The framework for digestate at national level is complex and far from being harmonised across Member States.
Individual member states may have their own specific regulations and guidelines pertaining to digestate management to ensure compliance with EU directives and to address local environmental and agricultural needs.
The crucial aspect regarding digestate on a national scale is to have clear legislation providing legal certainty for all types of products and requirements that can be easily operationalised, thus avoiding red-tape.
Additionally, providing an end-of-waste criteria for digestate at national level will have a positive impact on the public perception of digestate. As long as digestate is classified as waste, its value is diminished, hindering its broader acceptance and utilisation.
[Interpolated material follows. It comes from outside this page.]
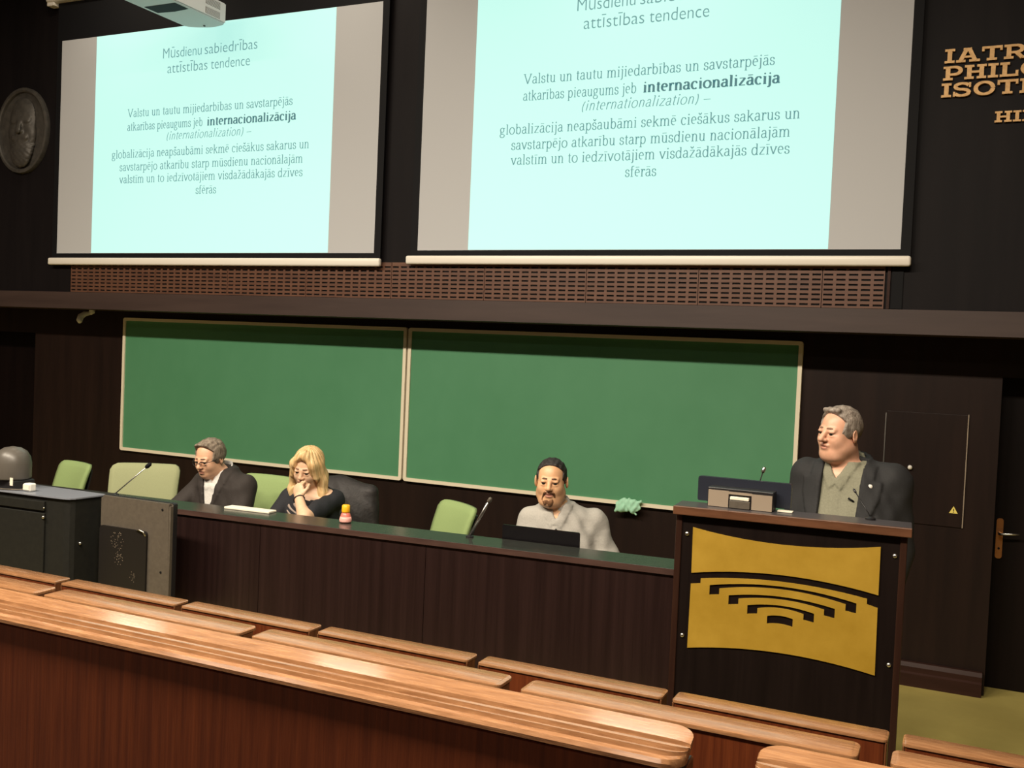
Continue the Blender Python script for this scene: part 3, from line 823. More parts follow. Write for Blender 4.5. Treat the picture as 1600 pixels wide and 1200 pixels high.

Regulatory barriers persist, limiting the application of digestate. For example, under the Nitrates directive, digestate from manure can only be applied under 170 kg of nitrogen per hectare per year, whereas synthetic fertilisers can be used above this limit to reach the nitrogen requirement for each specific crop.
The lack of fertiliser or product status for digestate in national law is another major barrier as it leads to a restricted use of digestate or at least a depreciation of its value.
Positive impact on environment, climate, and soil health
Digestate has the potential to drive Europe’s agricultural sector towards regenerative prac­tices and offers an attractive, sustainable alter­native to commonly used synthetic fertilisers.
The incorporation of digestate or its derivatives in EU agronomic practices contributes to the achievement of the strategic objectives for resource efficiency, the circular economy and overall environmental stewardship.
Utilising digestate enables a reduction in synthetic fer­tiliser usage as stipulated by the Farm to Fork strategy, promotes effective soil management and restoration, addresses mineral imbalances and tackles the deficiency of organic matter in soils as outlined by the EU Soil Strategy.
Moreover, it facilitates efficient carbon capture, aligning with ongoing developments in EU car­bon farming policies.